The ‘Battle of the Saintes’ was not materially as decisive as Rodney made out. The ‘Breaking of the Line’ had allowed much of the French fleet, previously trapped between the coast and the British, to escape to leeward. But it had a great psychological effect, with extraordinary rejoicing in England, and mutual recriminations and a series of courts martial in France. When the news reached Jamaica, the relief was immense. Church bells were rung and flags triumphantly hoisted. Two years later, Stephen Fuller would write to Rodney, now a lord, giving him the news that the Jamaica assembly had voted ‘to prepare an elegant Marble Statue of your Lordship’. The florid monument, with Rodney in Roman toga, still stands in the main square in Spanish Town. Rodney replied to Fuller’s letter, thanking the inhabitants of Jamaica and assuring them that ‘No Man has their Interest more at Heart than myself, being convinced that Jamaica is the best Jewel in the British Diadem, and that too much care cannot be taken to preserve it.’
Jamaica had been saved, and at the Treaty of Paris in 1783, which ended the Revolutionary War, St Lucia and Tobago were surrendered, but
Britain recovered its former possessions in the Caribbean. Yet the loss of the Thirteen Colonies changed everything for the sugar planters. The West India interest in London, planters on the islands, and statesmen of the new republic of the United States all agreed that trading relations had to be restarted. Stephen Fuller, in a memorial to the government, said it was required by ‘the invincible law of absolute necessity’. John Adams declared: ‘They can neither do without us, not we without them. The Creator has placed us upon the globe in such a situation that we have occasion for each other, and politicians and artful contrivances cannot separate us.’
But for London, yielding to those wishing to establish the pre-war status quo would have been the death blow to the old continental system and the Navigation Acts. Many argued that the islanders’ clamour to be given access to supplies from a now foreign source should be ignored while they continued to enjoy their peculiar century-and-a-quarter-old monopoly rights for the UK market.
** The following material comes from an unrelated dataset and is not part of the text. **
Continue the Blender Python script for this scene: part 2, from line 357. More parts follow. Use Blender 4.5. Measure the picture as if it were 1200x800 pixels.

Here, for the first time, the powerful West India lobby looked like it could lose the battle.
However, for the first couple of years after the war, British naval commanders in the Caribbean turned a blind eye to continued trade with the North Americans. An exception was young Horatio Nelson, a frigate captain, appointed in March 1784 to command the 28-gun
Boreas
. Nelson had served in the Caribbean before. He was on the Jamaica squadron from 1777 to 1782, and in June 1779 had been appointed to Peter Beckford’s old role as post captain in charge of the batteries at Fort Charles. But he seems to have picked up little understanding of how things were done in the West Indies. ‘Our Governors and Custom-house officers pretended … they had a right to trade’, he wrote, appalled, to his brother in England. ‘I seized many of their Vessels, which brought all parties upon me; and I was persecuted from one Island to another, that I could not leave my ship.’ Although ostracised for ‘doing my duty by being true to the interest of Great Britain’, Nelson did manage to meet and marry a rich Nevis widow, Frances Nisbet, before he left the West Indies in June 1787.